We’d been lazy about church. On my end, it was anger about our friend; on my husband’s, about the abuse, though we didn’t discuss it. Then I read a quote in which Bishop Charles Cunningham of New York says, in a sworn deposition in 2011, that “at 7-years-old, children know what they’re doing, so it isn’t rape” — referring to age 7 as the traditional “age of reason” in which children are seen as capable of sin. He also says that, “(Bishop) Moynihan said that right to my face — ‘The age of reason is 7, so if you’re at least 7 you’re culpable for your actions.’ That kind of floored me.”

We were driving to my mother’s house when I read this on my phone. My almost-9 and almost-7 year-olds were sitting in the minivan behind me.

“I’m done,” I proclaimed to my husband. “I’m fucking done.”

“I was done when I found out the diocese of New York paid 2 million dollars to a lobbying firm to block child sex abuse law reform,” he replied.

That’s not to mention the rampant abuses of power everywhere. The Church in Ireland — dear sweet Jesus, the men and women tasked with protecting the poor and vulnerablewho spent a hundred years tossing almost 800 bodies in a septic tank in Tuam, County Galway. I’d driven through that town before I heard about those allegations, years before: a quiet, beautiful place, with ruins of an old monastery. They filmed The Quiet Man there.

Someone said to me, “If you know an institution is corrupt and actively oppressive, you have the moral obligation to not be part of it.”

I totally agree with that statement.

Except, I am Catholic to my bones. I can recite the Nicene Creed with a clear conscience, and I believe every word, down to the Communion of Saints, the forgiveness of sins, the resurrection of the body, and life everlasting, Amen. I mostly believe, though this gets shaky at times, the presence of Christ in the Eucharist. That’s how they trap you, you know. They tell you they have the monopoly on Jesus so you can’t leave, because without Him, where are you supposed to go?
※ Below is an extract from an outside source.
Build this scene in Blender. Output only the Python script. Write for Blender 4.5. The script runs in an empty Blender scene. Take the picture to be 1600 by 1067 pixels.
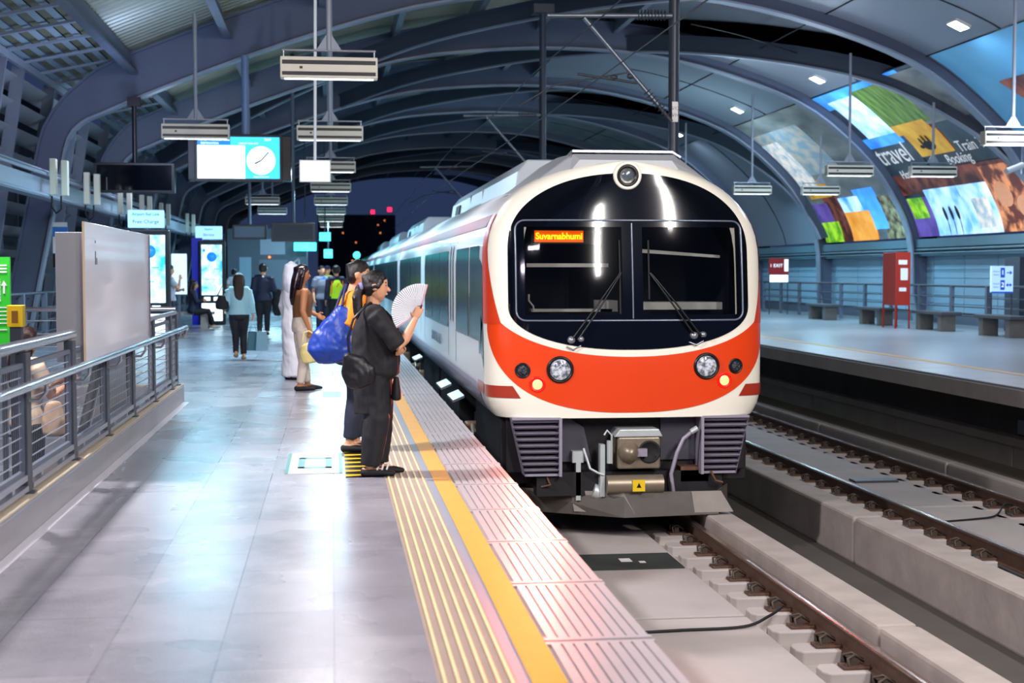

But if it’s really Him, why isn’t His leader bringing fire and brimstone down on the people who perpetuated child abuse for so many years, who committed child abuse, who covered up child abuse, who turned a blind eye to child abuse, who abused power and continue to. Our old priest — I’ll call him out — drives a BMW while homeless men panhandle in our downtown. If that’s not scandal, I don’t know what is.

After a while, maybe you have to step out from underneath what the old white guys are telling you. Maybe you have to develop a faith that isn’t based on a terror of hell. Maybe you can’t turn a blind eye to oppression anymore, to an institution that drove your own brother out, to a group that insists on female submission and servitude as a kind of higher calling than anything dudes can do. Well, you tell me how high that calling is when those same dudes are in the back molesting kids and lying about it.

But I am Catholic. If I were dying, I’d call a priest. If my walls were bleeding, I’d call a priest, because when the demons come a-knocking, everyone knows that you have to call in the Catholics, preferably an old priest and a young priest. I sound flippant, but I’m serious as a nun on Sunday. Where else shall we go Lord, the disciples ask. You have the words of eternal life.

Except maybe if God was really present, he’d flip the Church upside down like a moneylender’s table in the temple at Jerusalem. Except maybe a God who doesn’t understand why I can’t give money to the Church isn’t God at all. Except maybe my conscience says love is always the answer, and love always seeks truth — not lying men covering up the abuse of the most vulnerable, then retreating into rank clericalism.

I don’t know what we will do. Sometimes religion is about more than just spiritual belief. It’s your grandmother walking you to church in the morning, her head bowed in prayer whenever she passed a church. It’s your First Communion veil sitting in your living room, the Baptismal gowns in your attic. Religion is more than just a collection of belief. It’s the fabric of who you are. Dropping it means the courage to become someone else. Do I have that courage?

I don’t know.

But I no longer know how I can stay.